In People v. Williams, in which the defendant had stated on the record at the plea proceeding that he was a United States citizen and the presentence investigation report had been in accord, there was no evidence on the record that the defendant was not a United States citizen. Thus, this Court concluded that any issue relating to the defendant's citizenship status was not properly before the Court on the direct appeal (see People v. Williams, 178 A.D.3d at 1096, 115 N.Y.S.3d 401 ; see also People v. Casado 178 A.D.3d 1070, 112 N.Y.S.3d 560 ). In contrast, in the present case, the presentence investigation report explained that an "immigration record check" had revealed, among other things, that the defendant was not in the United States "legally."
The defendant's due process claim is thus properly presented on the defendant's direct appeal, and in the absence of the warning required under Peque, we remit the matter to the Supreme Court, Kings County, to afford the defendant an opportunity to move to vacate her plea, and for a report by the Supreme Court thereafter (see People v. Kostyk, 170 A.D.3d 1042, 94 N.Y.S.3d 452 ; People v. Cole, 159 A.D.3d 829, 829–830, 69 N.Y.S.3d 829 ). Any such motion shall be made by the defendant within 60 days after the date of this decision and order (see People v. Kostyk, 170 A.D.3d at 1043, 94 N.Y.S.3d 452 ; People v. Cole, 159 A.D.3d at 830, 69 N.Y.S.3d 829 ), and, upon such motion, the defendant will have the burden of establishing that there is a "reasonable probability" that she would not have pleaded guilty had the court advised her of the possibility of deportation ( People v.

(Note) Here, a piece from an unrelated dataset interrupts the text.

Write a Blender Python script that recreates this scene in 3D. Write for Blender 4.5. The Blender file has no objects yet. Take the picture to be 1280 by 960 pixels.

Peque, 22 N.Y.3d at 176, 980 N.Y.S.2d 280, 3 N.E.3d 617 ). In its report to this Court, the Supreme Court shall state whether the defendant moved to vacate her plea of guilty, and if so, shall set forth its finding as to whether the defendant made the requisite showing or failed to make the requisite showing (see People v. Peque, 22 N.Y.3d at 200–201, 980 N.Y.S.2d 280, 3 N.E.3d 617 ; People v. Cole, 159 A.D.3d at 830, 69 N.Y.S.3d 829 ).
In light of the foregoing, we do not address the defendant's remaining contention at this juncture.
BALKIN, J.P., LEVENTHAL, ROMAN and BARROS, JJ., concur.